Wednesday, August 10, 2016

Leaving Home


And about the ninth hour Jesus cried out with a loud voice, saying, “Eli, Eli, lama sabachthani?” that is, “My God, My God, why have You forsaken Me? – Matthew 27:46

David, in an intense foreshadowing of Jesus in this moment on the cross wrote, “My God, My God, why have You forsaken Me?  Why are You so far from helping Me, and from the words of My groaning?  O My God, I cry in the daytime, but You do not hear; and in the night season, and am not silent.” (Ps 22:1-2).  These are the words of a son to his father.

For the first time in my life, I get a very small glimpse or sense of what this must have felt like for God the Father.  I am mindful that there is no comparison to what God must have had to endure in this moment being the embodiment of perfect love.  This weekend we took our son to college and … left him there.  While there is difficulty in knowing that he isn’t in our home now, at least for the majority of time, and it hurts just not having him around because we like him, the deepest difficulty for me is knowing that there will be a time when he is lonely, maybe depressed, needing encouragement, wanting guidance, hurt, disappointed, rejected, angry, sad, or any other part of life where it helps to be surrounded by those that love you and we won’t be near to him or able to provide support.
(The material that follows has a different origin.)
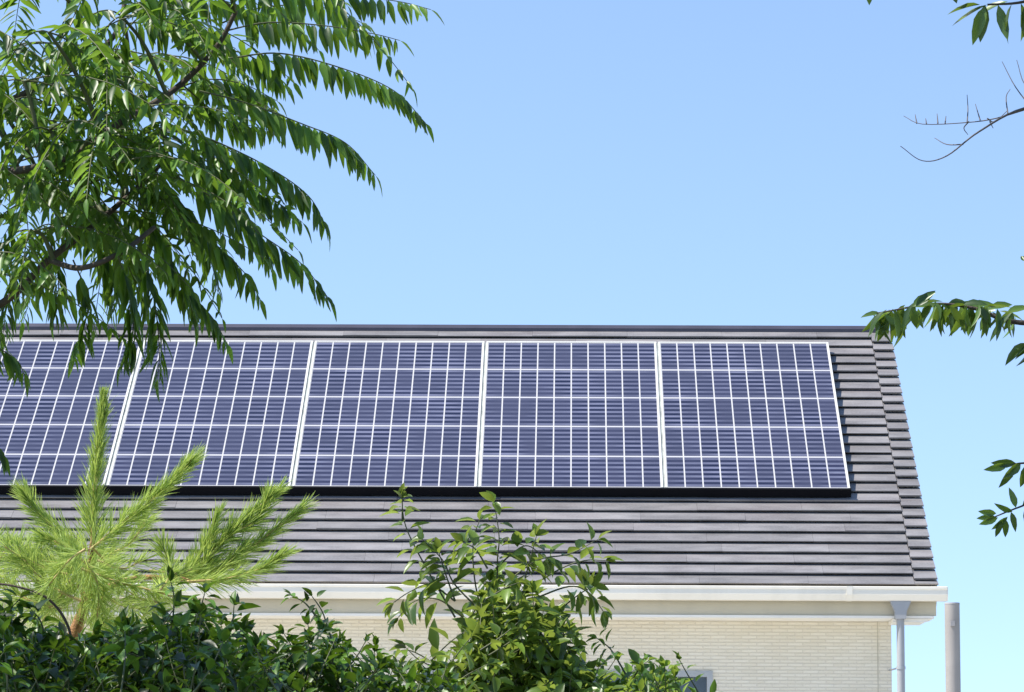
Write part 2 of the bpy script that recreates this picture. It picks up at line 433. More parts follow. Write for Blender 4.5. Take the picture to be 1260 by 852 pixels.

There is parental pain, and rightfully so for responsible parents, in not being able to provide for and support your children.  So it is in this mindset that I weight how God the Father could be in the heart of His One and only Son, not just hear His cry, but feel the depth of His pain in His heart, and allow Him to hang there lonely, hurt, disappointed, and rejected.  Reason would tell us that a God who loved His Son would not allow Him to do that and would Himself intervene to keep Him from suffering so.  But that is man’s logic and it is incomplete.  God, who is Himself perfect love, allowed Him to suffer so that perfect love could be provided to His Son and to all who have the gift of life.

Understanding the pain in loss required for perfect love is difficult.  God the Father had to endure the loss of communion with His only Son for a time so that perfect love could be provided.  Not nearly the same, but we as parents bear our children leaving to go into the world to become who they must become.  We do not want them to leave but we know it is what is best for them, us, and the hopefully for society in general.  God had to not intervene in that moment of separation from His Son so that He could intervene for man.  There will never be a greater show of power in all that exists than what was on display in that time that Jesus spoke those Words.  Not only was it the power of love to save man, but it was the power to hold back His own Hand.

But You are holy, enthroned in the praises of Israel.  Our fathers trusted in You; they trusted, and You delivered them.  They cried to You, and were delivered; they trusted in You, and were not ashamed.” – Ps 22:3-5

May we rest today in the absolute power of the love of God for us who was willing to hear and feel the cry of His only Son’s anguish and not act so that we might have a way to know Him and be saved from our iniquities.  May we rest in our work as parents to trust God for their protection and to provide people into their path to continue to show them Himself so they might grow in His presence.  We pray for our children and we pray for ourselves.  All our hope is in Jesus our Salvation and God our eternal Father forever.